#### EXERCISE REQUIREMENTS
Drop every picture and give the entries back exactly.

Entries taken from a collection
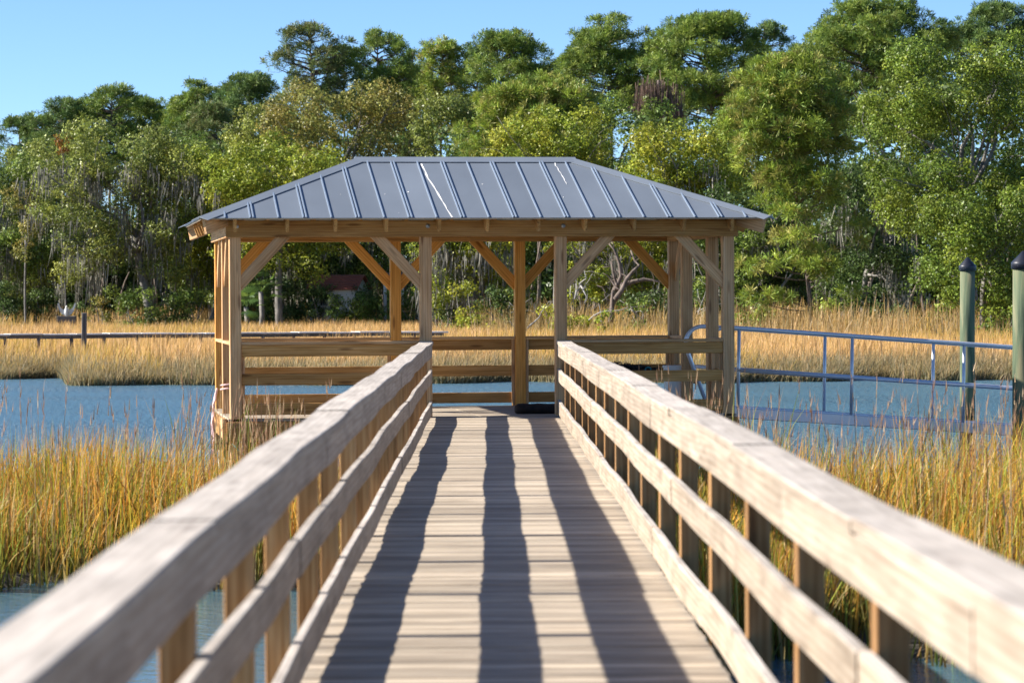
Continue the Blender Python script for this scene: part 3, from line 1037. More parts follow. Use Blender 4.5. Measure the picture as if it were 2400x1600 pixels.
# far marsh
TIP_F = [(0.46, 0.31, 0.13), (0.52, 0.36, 0.17), (0.42, 0.27, 0.09), (0.46, 0.31, 0.09), (0.38, 0.28, 0.10), (0.56, 0.43, 0.25)]
BASE_F = [(0.24, 0.18, 0.08), (0.30, 0.22, 0.11), (0.19, 0.15, 0.06), (0.33, 0.25, 0.13)]
EDGE_F = [(0.22, 0.20, 0.09), (0.28, 0.25, 0.15), (0.34, 0.29, 0.19), (0.17, 0.165, 0.07), (0.38, 0.30, 0.17)]


def far_marsh():
    rg = np.random.default_rng(41)
    yv = 92 + 125 * rg.random(430000) ** 1.6
    x = rg.uniform(-1, 1, len(yv)) * (6 + yv * 0.19)
    keep = (yv > far_shore(x)) & (yv < tree_line(x) + 5 + 2 * np.sin(x))
    x, yv = x[keep], yv[keep]
    n = 122000
    x, yv = x[:n], yv[:n]; n = len(x)
    P = np.stack([x, yv, ground_h(x, yv) - 0.03], -1)
    e = ssm(0, 5.5, yv - far_shore(x))
    H = (0.55 + 0.55 * e) * rg.uniform(0.75, 1.2, n) * (0.93 + 0.12 * np.sin(x * 0.8 + yv * 0.35) * np.sin(yv * 0.21))
    patch = 0.5 + 0.5 * np.sin(x * 0.33 + 1.1 * np.sin(yv * 0.12) + 0.7)
    tip = pick(rg, TIP_F, n) * e[:, None] + pick(rg, EDGE_F, n) * (1 - e[:, None])
    gold = pick(rg, [(0.46, 0.31, 0.07), (0.40, 0.30, 0.06), (0.34, 0.28, 0.05)], n)
    k = (patch > 0.72) & (rg.random(n) < 0.5)
    tip[k] = gold[k]
    tip *= np.array([1.58, 1.38, 1.25])
    base = pick(rg, BASE_F, n) * 1.25 * e[:, None] + pick(rg, EDGE_F, n) * 0.8 * (1 - e[:, None])
    W = rg.uniform(0.02, 0.045, n) * (0.8 + yv / 260)
    me = blades('far_cordgrass', P, H, W, 0.2, base, tip, 42, seg=2, curl=0.4)
    o = tag(link('far_cordgrass', me), 'wide tan cordgrass marsh on the far side of the creek', 'grass', kind='stuff')
    # dense face along the water
    m = 46000
    x = rg.uniform(-24, 24, m); yv = far_shore(x) + rg.exponential(1.0, m) - 0.15
    P = np.stack([x, yv, ground_h(x, yv) - 0.03], -1); P[:, 2] = np.maximum(P[:, 2], -0.05)
    H = rg.uniform(0.35, 0.85, m) * (0.75 + 0.5 * ssm(0, 3, yv - far_shore(x)))
    me = blades('shore_grass', P, H, rg.uniform(0.018, 0.036, m), 0.33, pick(rg, EDGE_F, m), pick(rg, EDGE_F + TIP_F[:3], m), 43, seg=2, curl=0.8)
    tag(link('shore_grass', me, o), kind='stuff')
    # taller straw plumes along the wooded bank
    m = 5000
    x = rg.uniform(-2, 30, m); yv = tree_line(x) - 4 + rg.uniform(-4, 7, m)
    P = np.stack([x, yv, ground_h(x, yv) - 0.03], -1)
    me = blades('straw_plume', P, rg.uniform(0.9, 1.9, m), rg.uniform(0.03, 0.05, m), 0.15, pick(rg, BASE_F, m), pick(rg, TIP_F, m), 44, seg=3, curl=0.6)
    tag(link('straw_plume', me, o), kind='stuff')


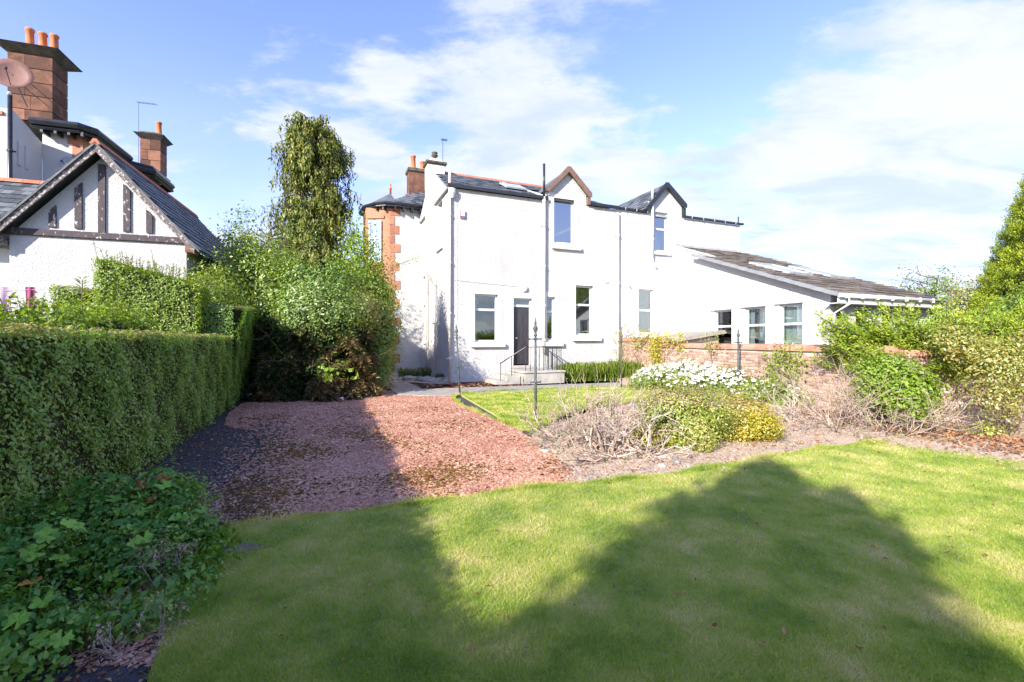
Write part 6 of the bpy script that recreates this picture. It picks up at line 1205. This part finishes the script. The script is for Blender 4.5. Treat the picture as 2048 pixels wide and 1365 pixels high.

#### EXERCISE ANSWER
Continue the Blender Python script for this scene: part 3, from line 1037. More parts follow. Use Blender 4.5. Measure the picture as if it were 2400x1600 pixels.
# far marsh
TIP_F = [(0.46, 0.31, 0.13), (0.52, 0.36, 0.17), (0.42, 0.27, 0.09), (0.46, 0.31, 0.09), (0.38, 0.28, 0.10), (0.56, 0.43, 0.25)]
BASE_F = [(0.24, 0.18, 0.08), (0.30, 0.22, 0.11), (0.19, 0.15, 0.06), (0.33, 0.25, 0.13)]
EDGE_F = [(0.22, 0.20, 0.09), (0.28, 0.25, 0.15), (0.34, 0.29, 0.19), (0.17, 0.165, 0.07), (0.38, 0.30, 0.17)]


def far_marsh():
    rg = np.random.default_rng(41)
    yv = 92 + 125 * rg.random(430000) ** 1.6
    x = rg.uniform(-1, 1, len(yv)) * (6 + yv * 0.19)
    keep = (yv > far_shore(x)) & (yv < tree_line(x) + 5 + 2 * np.sin(x))
    x, yv = x[keep], yv[keep]
    n = 122000
    x, yv = x[:n], yv[:n]; n = len(x)
    P = np.stack([x, yv, ground_h(x, yv) - 0.03], -1)
    e = ssm(0, 5.5, yv - far_shore(x))
    H = (0.55 + 0.55 * e) * rg.uniform(0.75, 1.2, n) * (0.93 + 0.12 * np.sin(x * 0.8 + yv * 0.35) * np.sin(yv * 0.21))
    patch = 0.5 + 0.5 * np.sin(x * 0.33 + 1.1 * np.sin(yv * 0.12) + 0.7)
    tip = pick(rg, TIP_F, n) * e[:, None] + pick(rg, EDGE_F, n) * (1 - e[:, None])
    gold = pick(rg, [(0.46, 0.31, 0.07), (0.40, 0.30, 0.06), (0.34, 0.28, 0.05)], n)
    k = (patch > 0.72) & (rg.random(n) < 0.5)
    tip[k] = gold[k]
    tip *= np.array([1.58, 1.38, 1.25])
    base = pick(rg, BASE_F, n) * 1.25 * e[:, None] + pick(rg, EDGE_F, n) * 0.8 * (1 - e[:, None])
    W = rg.uniform(0.02, 0.045, n) * (0.8 + yv / 260)
    me = blades('far_cordgrass', P, H, W, 0.2, base, tip, 42, seg=2, curl=0.4)
    o = tag(link('far_cordgrass', me), 'wide tan cordgrass marsh on the far side of the creek', 'grass', kind='stuff')
    # dense face along the water
    m = 46000
    x = rg.uniform(-24, 24, m); yv = far_shore(x) + rg.exponential(1.0, m) - 0.15
    P = np.stack([x, yv, ground_h(x, yv) - 0.03], -1); P[:, 2] = np.maximum(P[:, 2], -0.05)
    H = rg.uniform(0.35, 0.85, m) * (0.75 + 0.5 * ssm(0, 3, yv - far_shore(x)))
    me = blades('shore_grass', P, H, rg.uniform(0.018, 0.036, m), 0.33, pick(rg, EDGE_F, m), pick(rg, EDGE_F + TIP_F[:3], m), 43, seg=2, curl=0.8)
    tag(link('shore_grass', me, o), kind='stuff')
    # taller straw plumes along the wooded bank
    m = 5000
    x = rg.uniform(-2, 30, m); yv = tree_line(x) - 4 + rg.uniform(-4, 7, m)
    P = np.stack([x, yv, ground_h(x, yv) - 0.03], -1)
    me = blades('straw_plume', P, rg.uniform(0.9, 1.9, m), rg.uniform(0.03, 0.05, m), 0.15, pick(rg, BASE_F, m), pick(rg, TIP_F, m), 44, seg=3, curl=0.6)
    tag(link('straw_plume', me, o), kind='stuff')


Write part 6 of the bpy script that recreates this picture. It picks up at line 1205. This part finishes the script. The script is for Blender 4.5. Treat the picture as 2048 pixels wide and 1365 pixels high.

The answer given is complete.